At his sentencing hearing at Snaresbrook Crown Court yesterday, it emerged that the motorist had a number of previous convictions and was on police bail at the time of the fatal crash, reports the London Evening Standard.

The court heard that despite the weather conditions being wet, he was driving at nearly 50mph on the road, known locally as one used by rat-running drivers and which has a speed limit of 20mph.

Reilly had no insurance and was on the wrong side of the road when he crashed into the cyclist. He fled the scene with his father, who was a passenger in the Nissan Note car, and handed himself into police later.

Handing down the sentence, Judge Caroline English said: “This offence is quite obviously so serious that nothing other than an immediate and substantial custodial sentence can be justified.”

At yesterday’s hearing, defending counsel Daniel Murray said in mitigation that Reilly was genuinely remorseful, telling the court: “He didn’t set out that day to hurt anyone. He has also written a letter expressing his deep sorrow and shame for what has happened.”
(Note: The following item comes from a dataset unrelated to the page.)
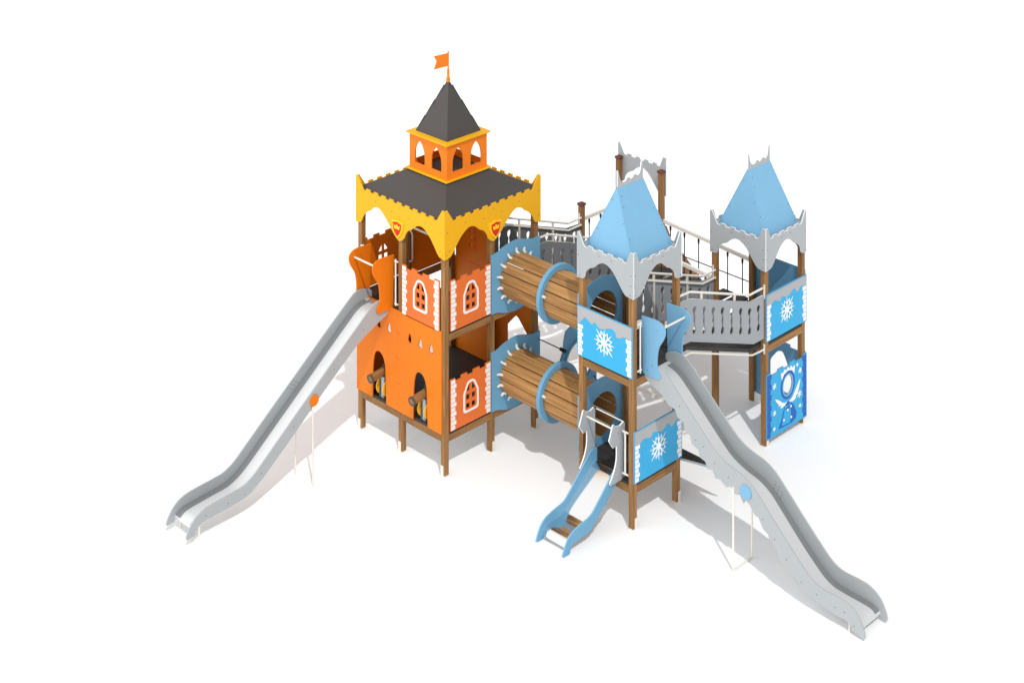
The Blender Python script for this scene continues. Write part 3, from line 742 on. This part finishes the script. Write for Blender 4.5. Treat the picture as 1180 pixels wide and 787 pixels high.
# ------------------------------------------------------------------ sloping footbridges
def baluster_slot(y, zt, h=.40, sl=0):
    s = [(-.034, -.01), (0, .014), (.034, -.01), (.036, -.06), (.02, -.10), (.011, -.115), (.02, -.20), (.011, -.285), (.022, -.31), (.036, -.345), (.03, -.40), (0, -.415), (-.03, -.40), (-.036, -.345), (-.022, -.31), (-.011, -.285), (-.02, -.20), (-.011, -.115), (-.02, -.10), (-.036, -.06)]
    return [(y+u*1.22, zt+v) for u, v in s]
def ipol(pts, y):
    for (a, b), (c, d) in zip(pts, pts[1:]):
        if a <= y <= c: return b+(d-b)*(y-a)/(c-a)
    return pts[-1][1]
def footbridge(label, dx, rail):
    F = thing('footbridge', label, 'footbridge', (2.5, 3.1, 1.6), 'sloping footbridges with grey railings')
    fl = [(2.055, 2.235), (2.3, 2.235), (3.86, 1.665), (4.17, 1.65)]
    low = [(y, z-.055) for y, z in fl]
    bm = bmesh.new()
    strip(bm, fl, 2.06, 2.965, lambda d, w, z: (w, d, z), .055)
    from_bm('deck', bm, M['deck'], F)
    tp = [(2.055, 2.995), (2.3, 2.975), (3.83, 2.45), (4.165, 2.43)]
    bt = [(2.055, 2.34), (2.3, 2.33), (3.89, 1.755), (4.165, 1.75)]
    ys = [2.17+.232*i for i in range(9)]
    for x, sg in ((3.03, 1), (1.99, -1)):
        loops = [tp+bt[::-1]]+[baluster_slot(y, ipol(tp, y)-.115) for y in ys]
        p = panel('railing_panel', loops, plane('x', x, sg), .02, M[rail], F)
        xi = x-sg*.042
        tubes('edge_rail', [[(x+sg*.0, y, z-.075) for y, z in fl]], .014, M['cream'], F, 8)
        h1 = [(2.05, 3.075), (2.34, 3.065), (3.84, 2.54), (4.18, 2.54)]
        h2 = [(2.05, 2.965), (2.34, 2.945), (3.84, 2.415), (4.18, 2.415)]
        tube('handrail', [(xi, y, z) for y, z in h1], .018, M['cream'], F)
        tube('handrail', [(xi, y, z) for y, z in h2], .018, M['cream'], F)
        st = []
        for y in (2.62, 3.45):
            box('rail_post', (xi-.012, y-.018, ipol(bt, y)+.02), (xi+.012, y+.018, ipol(h1, y)+.004), M['cream'], F)
        for y in (2.047, 4.176):
            box('end_plate', (x-.014, y-.006, ipol(h1, y)-.15), (x+.014, y+.02 if y < 3 else y+.003, ipol(h1, y)+.07), M['cream'], F)
            box('end_plate', (x-.014, y-.006, ipol(fl, y)-.15), (x+.014, y+.02 if y < 3 else y+.003, ipol(fl, y)+.01), M['cream'], F)
    F.location.x += dx
    return F
footbridge('light grey railed sloping footbridge linking the two blue roofed towers', 0, 'railgrey')
footbridge('dark grey railed sloping footbridge leaving the back of the orange castle tower', -3, 'raildark')

# ------------------------------------------------------------------ open rear tower with gate
C = thing('open_tower', 'open rear tower with brown capped timber posts and a grey scalloped gate board', 'play tower', (-.5, BY+.5, 0))
post(C, -1, BY, 2.76, '-y', cap=True); post(C, 0, BY, 2.76, '+x', cap=True)
post(C, -1, BY+1, 3.33, '+x', cap=True); post(C, 0, BY+1, 3.33, '+x', cap=True)
platform(C, -1, BY, 0, BY+1, 1.655)
gp = panel('gate_board', fascia_loop(lambda u: -1.065+u, -.51), plane('y', BY+1.068, 1), .02, M['grey'], C, M['edge'])
def rope_side(parent, p0, p1, z0, z1, n, zmid, zb, far=False):
    """cream beam from p0 to p1 with hanging ropes on black clips and one level rope"""
    P = lambda t, z: (p0[0]+(p1[0]-p0[0])*t, p0[1]+(p1[1]-p0[1])*t, z)
    timber('top_beam', P(0, z0), P(1, z1), .045, .06, M['cream'], parent, .004)
    for i in range(n):
        t = (i+.5)/n; zt = z0+(z1-z0)*t
        r = tube('rope', [P(t, zt-.10), P(t, zb(t))], .0095, M['black'], parent, 8)
        tubes('clip', [[P(t, zt-.03), P(t, zt-.075), P(t, zt-.13)]], [.016, .02, .013], M['black'], r, 8)
    tube('net_line', [P(0, zmid), P(1, zmid)], .009, M['black'], parent, 8)
rope_side(C, (-1, BY+.05), (-1, BY+.95), 2.49, 2.49, 3, 1.98, lambda t: 1.66)

# climbing ramp behind the gate of the open tower
Rm = thing('climbing_ramp', 'steep grey climbing ramp with curved brown side boards behind the open rear tower', 'climbing ramp', (-.5, 6.2, 0))
y0 = BY+1.09
pr = sm([(y0, 2.05), (y0+.06, 2.33), (5.54, 2.03), (5.82, 1.73), (6.04, 1.47), (6.39, 1.05), (6.9, .42), (7.2, .04)], 4)+[(7.2, .0), (6.98, 0)]+sm([(6.6, .35), (6.1, .97), (5.7, 1.40), (y0, 1.62)], 4)
for x in (-.02, -.96): panel('side_board', pr, plane('x', x, 1), .03, M['brownply'], Rm)
bm = bmesh.new(); strip(bm, [(y0, 1.66), (5.5, 1.62), (6.3, .82), (7.05, .02)], -.955, -.055, lambda d, w, z: (w, d, z), .03)
from_bm('ramp_board', bm, M['railgrey'], Rm)

# ------------------------------------------------------------------ rope bridge between open tower and rear blue tower
Rb = thing('rope_bridge', 'rope bridge of dark planks hung on black ropes from two cream beams', 'rope bridge', (1, BY+.5, 1.5))
sag = lambda t: 1.715-.02*(1-(2*t-1)**2)
for y in (BY, BY+1):
    rope_side(Rb, (.05, y), (1.95, y), 2.48, 2.37, 6, 1.99, lambda t: sag(t))
for i in range(6):
    t = (i+.5)/6; x = .05+1.9*t
    box('plank', (x-.11, BY-.02, sag(t)-.04), (x+.11, BY+1.02, sag(t)), M['deck'], Rb, .006)
for y in (BY, BY+1):
    tube('floor_rope', [(.05+1.9*t, y, sag(t)-.055) for t in [i/8 for i in range(9)]], .012, M['black'], Rb, 8)

# ------------------------------------------------------------------ hanging crawl hoop behind the lower tunnel, ground pipe
K = thing('crawl_hoop', 'dark blue hoop board hung on a black rod behind the lower tunnel', 'crawl hoop', (.6, 2.4, .55))
hx = .6
out = sm([(2.10, 1.74), (2.2, 1.78), (2.36, 1.84), (2.52, 1.82), (2.7, 1.7), (2.82, 1.52), (2.86, 1.2), (2.84, .9), (2.80, .62), (2.6, .52), (2.4, .50), (2.2, .55), (2.05, .66), (1.93, .9), (1.92, 1.15), (1.97, 1.3), (2.04, 1.45), (2.06, 1.6), (2.10, 1.74)], 3)
hp = panel('hoop_board', [out, circ(2.42, 1.17, .34, n=40)], plane('x', hx+.02, 1), .03, M['midblue'], K)
bm = bmesh.new(); m = 48
rr = [[bm.verts.new((hx+.021+d, 2.42+r*math.cos(2*PI*i/m), 1.17+r*math.sin(2*PI*i/m))) for r, d in ((.342, 0), (.375, 0), (.375, .025), (.342, .025))] for i in range(m)]
for i in range(m):
    for j in range(4): bm.faces.new((rr[i][j], rr[i][(j+1) % 4], rr[(i+1) % m][(j+1) % 4], rr[(i+1) % m][j]))
from_bm('hoop_ring', bm, M['midblue'], hp)
tube('rod', [(.05, 2.04, 1.465), (.63, 2.04, 1.465)], .009, M['black'], K)
tubes('clamp', [[(hx-.05, 2.04, 1.465), (hx+.06, 2.04, 1.465)]], .03, M['black'], K)
tube('rod', [(.05, 2.04, .80), (.63, 2.04, .80)], .009, M['black'], K)
tube('rod', [(.6, 2.78, .80), (1.955, 2.04, .80)], .009, M['black'], K)

gp_ = tube('ground_pipe', [(.05, 4.18, .02), (1.95, 4.18, .02)], .018, M['cream'], None)
gp_['label'] = 'thin cream pipe lying on the ground behind the front blue tower'; gp_['category'] = 'pipe'

# ------------------------------------------------------------------ camera and light
cam = bpy.data.cameras.new('camera'); co = bpy.data.objects.new('camera', cam); COL.objects.link(co)
f, hy, x0, yy0, HH = 1983.5973, -551.0569, -1.046, 26.8155, 14.8573
c = 2**-.5
s_, d_ = -x0/c, -yy0/c            # X+Y and Y-X of the camera
co.location = ((s_-d_)/2, (s_+d_)/2, HH)
co.rotation_euler = (PI/2, 0, PI/4)
cam.sensor_width = 36; cam.lens = 36*f/1180
cam.shift_y = (hy-393.5)/1180
cam.clip_end = 600; cam.clip_start = .5
SC.camera = co

W = bpy.data.worlds.new('World'); SC.world = W; W.use_nodes = True
nt = W.node_tree; bg = nt.nodes['Background']
# a plain white studio dome, brighter low down and towards the viewer's left
tc = nt.nodes.new('ShaderNodeTexCoord'); dot = nt.nodes.new('ShaderNodeVectorMath'); dot.operation = 'DOT_PRODUCT'
dot.inputs[1].default_value = Vector((-.45, -.89, 0)).normalized()
mr = nt.nodes.new('ShaderNodeMapRange'); mr.interpolation_type = 'SMOOTHSTEP'
mr.inputs['From Min'].default_value = -.5; mr.inputs['From Max'].default_value = 1
mr.inputs['To Min'].default_value = .58; mr.inputs['To Max'].default_value = 1.8
sx = nt.nodes.new('ShaderNodeSeparateXYZ'); mz = nt.nodes.new('ShaderNodeMapRange')
mz.inputs['From Min'].default_value = 0; mz.inputs['From Max'].default_value = 1
mz.inputs['To Min'].default_value = 1.0; mz.inputs['To Max'].default_value = .72
mul = nt.nodes.new('ShaderNodeMath'); mul.operation = 'MULTIPLY'
nt.links.new(tc.outputs['Generated'], dot.inputs[0]); nt.links.new(dot.outputs['Value'], mr.inputs['Value'])
nt.links.new(tc.outputs['Generated'], sx.inputs[0]); nt.links.new(sx.outputs['Z'], mz.inputs['Value'])
nt.links.new(mr.outputs[0], mul.inputs[0]); nt.links.new(mz.outputs[0], mul.inputs[1])
bg.inputs['Color'].default_value = (1, 1, 1, 1)
nt.links.new(mul.outputs[0], bg.inputs['Strength'])

L = bpy.data.lights.new('sun', 'SUN'); lo = bpy.data.objects.new('sun', L); COL.objects.link(lo)
az = math.radians(147); k = .715       # shadows point to az; k = ground shadow length per unit height
sd = Vector((math.cos(az)*k, math.sin(az)*k, -1)).normalized()
lo.location = -sd*40
lo.rotation_euler = sd.to_track_quat('-Z', 'Y').to_euler()
L.energy = 1.75; L.angle = math.radians(1.0); L.color = (1, .995, .985)

SC.view_settings.view_transform = 'Standard'; SC.view_settings.look = 'None'
SC.view_settings.exposure = 0; SC.view_settings.gamma = 1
He said that the father of six suffered from mental health issues, and that it was likely that he suffered from PTSD after almost being killed in a stabbing four years ago, which may have caused a panic attack while he was driving.

The judge accepted that Reilly’s remorse was “entirely genuine,” but noted that “not a single word” of his supposed mental condition had been raised with a psychiatrist who conducted an assessment of him ahead of the sentencing hearing.

Before passing sentence, Judge English said: “There is nothing I can say, and no sentence that I can pass, that can possibly assuage the enormous impact and grief felt by the family, loved ones and colleagues of Gao Gao.”

She told Reilly: “Tragically it was a life that was cut short on September 21, 2023, as a result of your actions,” and said that the fatal crash followed a “tragic escalation of a pattern of offending involving motor vehicles.”

Reilly pleaded guilty to causing death by dangerous driving at a hearing at Snaresbrook Crown Court last October.

> “It should have been her right to get home safely”: Driver admits causing death of Hackney cyclist

The offence now carries a maximum sentence of life imprisonment for offences committed after 28 June 2022, with the change introduced under The Police, Crime, Sentencing and Courts Act which received Royal Assent on 28 April that year.

Previously, the longest jail term that could be handed down was 14 years, but even in the most egregious cases, that full term was rarely, if ever, imposed.

In this case, the judge took 16 years as her starting point when determining the sentence, deducting one year for the remorse shown by Reilly and the mitigating issues raised by his lawyer, then reduced it by a further 25 per cent due to his guilty plea.

Besides the jail term handed down to Reilly, who will serve two thirds of it before being released on licence, Judge English also banned him from driving for 17 years and six months.